The Python interpreter and the extensive standard library are freely available in source or binary form for all major platforms from the Python website, https://www.python.org/, and may be freely distributed. The Python interpreter is easily extended with new functions and data types implemented in C or C++ (or other languages callable from C). Python is also suitable as an extension language for customizable applications.
2. Example
This is a very simple explanation of writing a Hello World example in Python so I am not going to use any complex structure here. I will make use of Visual Studio Code to write the code. Visual Studio Code is a lightweight but powerful source code editor which runs on your desktop and is available for Windows, macOS and Linux. You can download it from here.

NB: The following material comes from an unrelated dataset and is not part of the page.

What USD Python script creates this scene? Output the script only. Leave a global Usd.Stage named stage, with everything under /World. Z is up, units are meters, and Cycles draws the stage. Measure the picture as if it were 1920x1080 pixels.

First you need to make sure that you have got Python installed. You can check this by typing python --version
on the terminal. The good thing about VS Code is that you get an in-build Terminal as well, so you don’t need to start a separate Terminal application. To start the Terminal on VS Code go to View -> Terminal
Once you click on the Terminal VS Code will open a new terminal window. Type python –version to check the version of Python installed on your machine:
~$ python --version
Python 3.9.9
~$
Let us now create a new file and call it hello-world.py. The file will contain one line as below:
print('Hello World')
To run the code you can click on the right arrow on the top right corner. You willl see that Hello World
gets printed on the Terminal.
3. Interactive mode
When commands are read from a tty, the interpreter is said to be in interactive mode. In this mode it prompts for the next command with the primary prompt, usually three greater-than signs (>>>
); for continuation lines it prompts with the secondary prompt, by default three dots (...
). The interpreter prints a welcome message stating its version number and a copyright notice before printing the first prompt:
~$ python
Python 3.9.9 (main, Nov 21 2021, 03:23:44)
[Clang 13.0.0 (clang-1300.0.29.3)] on darwin
Type "help", "copyright", "credits" or "license" for more information.
>>>
Now you can type the same thing you did in the file above:
>>> print('Hello World')
Hello World
>>>
As you can see that ‘Hello World’ gets printed on the next line.
4. Summary
In this example we learned how to write a very simple Hello World example in Python. First we briefly looked at Python programming language. There is a lot to this language which you can learnr from it’s documentation. In the next section we discussed how to use VS Code to constuct the example code. VS Code is very easy-to-use tool for writing codes – there are a lot of other features as well but this is not the right place to discuss it. In the end we also looked how to use the interactinge programming feature of Python.